Go from the first line to the line with "AXIS = Vector((0, 0, (R + 2.1) * U))" and return those lines verbatim, ends included.

:: Available data ::

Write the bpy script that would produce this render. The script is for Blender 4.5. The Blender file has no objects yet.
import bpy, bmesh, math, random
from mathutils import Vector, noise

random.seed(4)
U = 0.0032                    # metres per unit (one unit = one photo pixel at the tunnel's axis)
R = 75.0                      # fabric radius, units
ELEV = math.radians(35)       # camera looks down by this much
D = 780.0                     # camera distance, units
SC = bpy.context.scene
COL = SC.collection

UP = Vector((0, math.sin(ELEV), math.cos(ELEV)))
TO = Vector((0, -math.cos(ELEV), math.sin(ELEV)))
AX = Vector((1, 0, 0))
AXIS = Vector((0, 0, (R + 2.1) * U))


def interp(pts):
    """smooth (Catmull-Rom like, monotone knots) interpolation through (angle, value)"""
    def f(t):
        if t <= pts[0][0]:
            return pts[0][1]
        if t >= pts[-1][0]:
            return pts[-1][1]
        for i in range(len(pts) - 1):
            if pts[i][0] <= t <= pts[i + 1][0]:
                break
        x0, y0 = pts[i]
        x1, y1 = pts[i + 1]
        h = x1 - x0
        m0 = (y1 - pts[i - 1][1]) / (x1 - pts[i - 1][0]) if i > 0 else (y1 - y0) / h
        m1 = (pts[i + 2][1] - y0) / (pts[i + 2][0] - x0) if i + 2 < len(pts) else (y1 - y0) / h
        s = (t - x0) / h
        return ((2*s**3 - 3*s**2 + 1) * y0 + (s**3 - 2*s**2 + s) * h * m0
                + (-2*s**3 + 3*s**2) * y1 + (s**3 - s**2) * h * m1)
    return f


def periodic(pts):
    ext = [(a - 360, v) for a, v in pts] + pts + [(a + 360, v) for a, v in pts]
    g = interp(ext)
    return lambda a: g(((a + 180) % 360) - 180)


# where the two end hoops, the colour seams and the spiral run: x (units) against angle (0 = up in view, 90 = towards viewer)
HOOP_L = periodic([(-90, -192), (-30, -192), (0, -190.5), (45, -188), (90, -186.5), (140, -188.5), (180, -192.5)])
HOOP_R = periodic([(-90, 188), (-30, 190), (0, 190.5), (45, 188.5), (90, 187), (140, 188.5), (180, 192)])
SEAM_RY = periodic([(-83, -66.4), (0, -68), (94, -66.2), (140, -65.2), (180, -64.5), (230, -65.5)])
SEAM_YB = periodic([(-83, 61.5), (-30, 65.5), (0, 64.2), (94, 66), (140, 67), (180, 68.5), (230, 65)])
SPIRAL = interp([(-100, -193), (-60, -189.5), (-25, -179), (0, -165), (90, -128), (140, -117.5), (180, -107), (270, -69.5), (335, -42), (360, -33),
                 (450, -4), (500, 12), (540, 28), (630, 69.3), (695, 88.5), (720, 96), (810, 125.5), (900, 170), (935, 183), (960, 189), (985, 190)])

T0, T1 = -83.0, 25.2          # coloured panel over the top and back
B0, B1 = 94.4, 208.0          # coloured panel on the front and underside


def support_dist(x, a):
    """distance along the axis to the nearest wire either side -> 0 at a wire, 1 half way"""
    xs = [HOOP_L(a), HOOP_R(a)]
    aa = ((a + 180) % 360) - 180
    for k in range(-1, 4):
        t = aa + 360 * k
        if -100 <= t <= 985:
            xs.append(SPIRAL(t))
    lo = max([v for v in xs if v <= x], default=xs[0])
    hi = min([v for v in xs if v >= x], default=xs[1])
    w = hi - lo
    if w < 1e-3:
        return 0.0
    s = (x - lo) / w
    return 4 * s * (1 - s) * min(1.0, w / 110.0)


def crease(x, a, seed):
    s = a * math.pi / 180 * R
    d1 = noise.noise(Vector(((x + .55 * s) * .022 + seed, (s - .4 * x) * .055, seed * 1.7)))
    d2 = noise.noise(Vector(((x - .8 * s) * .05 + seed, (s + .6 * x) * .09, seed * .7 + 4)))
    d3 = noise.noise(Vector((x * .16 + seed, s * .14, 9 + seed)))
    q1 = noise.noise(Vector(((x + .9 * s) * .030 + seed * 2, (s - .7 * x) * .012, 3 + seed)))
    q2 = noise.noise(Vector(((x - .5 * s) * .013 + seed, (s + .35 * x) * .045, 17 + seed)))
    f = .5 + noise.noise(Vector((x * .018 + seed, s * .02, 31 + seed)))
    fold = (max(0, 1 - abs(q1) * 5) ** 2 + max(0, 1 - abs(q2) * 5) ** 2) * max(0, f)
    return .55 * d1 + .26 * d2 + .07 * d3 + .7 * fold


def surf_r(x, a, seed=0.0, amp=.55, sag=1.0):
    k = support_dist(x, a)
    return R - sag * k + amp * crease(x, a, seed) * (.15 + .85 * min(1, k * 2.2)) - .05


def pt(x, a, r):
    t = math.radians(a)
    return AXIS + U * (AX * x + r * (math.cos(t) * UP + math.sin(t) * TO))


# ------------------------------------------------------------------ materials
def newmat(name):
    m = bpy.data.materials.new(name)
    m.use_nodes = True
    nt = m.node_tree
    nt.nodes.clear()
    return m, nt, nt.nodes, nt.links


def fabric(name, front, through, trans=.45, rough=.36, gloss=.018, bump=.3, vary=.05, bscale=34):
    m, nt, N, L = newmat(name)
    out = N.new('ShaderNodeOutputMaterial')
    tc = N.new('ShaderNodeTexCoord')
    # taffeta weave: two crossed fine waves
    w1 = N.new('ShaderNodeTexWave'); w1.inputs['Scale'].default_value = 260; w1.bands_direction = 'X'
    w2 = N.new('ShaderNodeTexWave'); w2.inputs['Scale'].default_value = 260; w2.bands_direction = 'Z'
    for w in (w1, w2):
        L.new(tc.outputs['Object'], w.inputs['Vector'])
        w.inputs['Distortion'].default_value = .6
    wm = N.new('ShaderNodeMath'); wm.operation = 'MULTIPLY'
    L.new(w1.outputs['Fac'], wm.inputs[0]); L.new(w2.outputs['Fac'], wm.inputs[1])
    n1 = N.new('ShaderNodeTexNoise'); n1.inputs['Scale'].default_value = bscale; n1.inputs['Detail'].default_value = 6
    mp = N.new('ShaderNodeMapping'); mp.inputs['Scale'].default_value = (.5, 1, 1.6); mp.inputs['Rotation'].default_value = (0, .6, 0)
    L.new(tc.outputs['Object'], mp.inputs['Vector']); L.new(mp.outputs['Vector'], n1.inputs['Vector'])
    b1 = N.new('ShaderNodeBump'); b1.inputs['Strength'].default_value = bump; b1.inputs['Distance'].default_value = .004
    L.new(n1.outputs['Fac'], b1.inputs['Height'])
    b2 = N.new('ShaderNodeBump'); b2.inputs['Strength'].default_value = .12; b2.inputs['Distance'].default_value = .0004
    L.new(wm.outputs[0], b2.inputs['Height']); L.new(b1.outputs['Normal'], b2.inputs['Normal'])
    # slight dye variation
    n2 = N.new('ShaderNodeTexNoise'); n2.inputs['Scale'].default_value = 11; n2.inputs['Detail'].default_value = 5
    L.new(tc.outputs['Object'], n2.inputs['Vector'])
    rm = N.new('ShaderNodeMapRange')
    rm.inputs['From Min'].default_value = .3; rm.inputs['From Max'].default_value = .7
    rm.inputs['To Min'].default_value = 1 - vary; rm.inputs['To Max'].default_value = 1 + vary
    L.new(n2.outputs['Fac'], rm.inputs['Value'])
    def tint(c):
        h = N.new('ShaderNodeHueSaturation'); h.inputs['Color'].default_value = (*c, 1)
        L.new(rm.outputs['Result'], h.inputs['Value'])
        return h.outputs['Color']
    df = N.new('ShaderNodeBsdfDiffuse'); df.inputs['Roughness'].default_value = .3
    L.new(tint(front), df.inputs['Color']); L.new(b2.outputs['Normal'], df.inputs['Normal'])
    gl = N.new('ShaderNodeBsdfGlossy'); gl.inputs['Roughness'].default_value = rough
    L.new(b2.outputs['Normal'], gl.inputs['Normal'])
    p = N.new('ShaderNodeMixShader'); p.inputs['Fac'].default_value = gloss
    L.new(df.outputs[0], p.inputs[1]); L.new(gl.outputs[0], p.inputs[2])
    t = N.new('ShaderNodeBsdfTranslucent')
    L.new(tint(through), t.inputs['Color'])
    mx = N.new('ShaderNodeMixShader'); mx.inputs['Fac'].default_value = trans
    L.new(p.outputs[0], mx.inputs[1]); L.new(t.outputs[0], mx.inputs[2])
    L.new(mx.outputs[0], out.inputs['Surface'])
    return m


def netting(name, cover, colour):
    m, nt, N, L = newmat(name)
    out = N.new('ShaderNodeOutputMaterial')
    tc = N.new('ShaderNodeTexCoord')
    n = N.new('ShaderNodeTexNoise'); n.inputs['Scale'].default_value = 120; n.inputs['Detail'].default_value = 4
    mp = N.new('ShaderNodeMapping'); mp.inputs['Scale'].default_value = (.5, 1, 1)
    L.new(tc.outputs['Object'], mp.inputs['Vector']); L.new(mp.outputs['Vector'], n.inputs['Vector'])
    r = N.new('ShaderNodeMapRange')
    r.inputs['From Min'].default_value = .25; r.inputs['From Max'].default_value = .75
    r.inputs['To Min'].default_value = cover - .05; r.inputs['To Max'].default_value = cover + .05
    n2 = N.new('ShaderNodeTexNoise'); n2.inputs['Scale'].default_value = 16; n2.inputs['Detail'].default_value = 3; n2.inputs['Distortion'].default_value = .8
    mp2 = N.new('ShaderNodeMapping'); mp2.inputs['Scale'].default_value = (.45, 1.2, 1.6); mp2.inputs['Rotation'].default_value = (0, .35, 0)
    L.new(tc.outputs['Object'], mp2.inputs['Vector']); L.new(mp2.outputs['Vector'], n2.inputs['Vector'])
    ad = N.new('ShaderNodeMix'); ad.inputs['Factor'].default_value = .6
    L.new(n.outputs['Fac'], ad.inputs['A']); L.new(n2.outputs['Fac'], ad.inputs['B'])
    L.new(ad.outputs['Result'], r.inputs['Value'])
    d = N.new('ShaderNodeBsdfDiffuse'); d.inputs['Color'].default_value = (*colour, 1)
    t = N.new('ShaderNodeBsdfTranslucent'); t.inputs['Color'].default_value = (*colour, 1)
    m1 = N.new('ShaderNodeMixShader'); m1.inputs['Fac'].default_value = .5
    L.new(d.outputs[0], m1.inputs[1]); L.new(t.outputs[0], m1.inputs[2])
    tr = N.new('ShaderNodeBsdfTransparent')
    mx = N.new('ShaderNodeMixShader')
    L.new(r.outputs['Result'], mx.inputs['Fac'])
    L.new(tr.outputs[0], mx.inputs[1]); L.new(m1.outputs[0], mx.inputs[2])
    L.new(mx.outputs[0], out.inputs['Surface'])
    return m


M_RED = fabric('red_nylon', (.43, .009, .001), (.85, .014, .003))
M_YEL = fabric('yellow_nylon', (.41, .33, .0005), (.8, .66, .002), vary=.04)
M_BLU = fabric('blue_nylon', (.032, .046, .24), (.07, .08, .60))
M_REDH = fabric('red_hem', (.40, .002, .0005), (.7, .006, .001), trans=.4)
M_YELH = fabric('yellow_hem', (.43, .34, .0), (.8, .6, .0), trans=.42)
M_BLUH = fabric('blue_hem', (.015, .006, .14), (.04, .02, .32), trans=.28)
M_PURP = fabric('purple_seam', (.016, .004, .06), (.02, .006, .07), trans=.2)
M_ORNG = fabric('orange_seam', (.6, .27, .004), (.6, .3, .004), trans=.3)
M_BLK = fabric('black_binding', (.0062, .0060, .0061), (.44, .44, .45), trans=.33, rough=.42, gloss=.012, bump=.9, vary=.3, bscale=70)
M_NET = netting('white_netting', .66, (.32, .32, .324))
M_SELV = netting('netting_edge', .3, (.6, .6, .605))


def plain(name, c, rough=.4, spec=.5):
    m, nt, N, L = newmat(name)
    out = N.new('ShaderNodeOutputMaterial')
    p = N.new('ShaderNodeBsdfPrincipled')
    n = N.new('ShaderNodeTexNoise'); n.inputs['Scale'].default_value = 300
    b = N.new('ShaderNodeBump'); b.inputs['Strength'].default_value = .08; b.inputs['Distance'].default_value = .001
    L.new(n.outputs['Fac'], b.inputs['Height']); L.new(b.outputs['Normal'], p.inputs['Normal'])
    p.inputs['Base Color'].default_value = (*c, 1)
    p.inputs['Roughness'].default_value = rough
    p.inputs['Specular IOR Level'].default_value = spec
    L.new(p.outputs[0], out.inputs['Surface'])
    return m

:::

▶ [Written reply]
Write the bpy script that would produce this render. The script is for Blender 4.5. The Blender file has no objects yet.
import bpy, bmesh, math, random
from mathutils import Vector, noise

random.seed(4)
U = 0.0032                    # metres per unit (one unit = one photo pixel at the tunnel's axis)
R = 75.0                      # fabric radius, units
ELEV = math.radians(35)       # camera looks down by this much
D = 780.0                     # camera distance, units
SC = bpy.context.scene
COL = SC.collection

UP = Vector((0, math.sin(ELEV), math.cos(ELEV)))
TO = Vector((0, -math.cos(ELEV), math.sin(ELEV)))
AX = Vector((1, 0, 0))
AXIS = Vector((0, 0, (R + 2.1) * U))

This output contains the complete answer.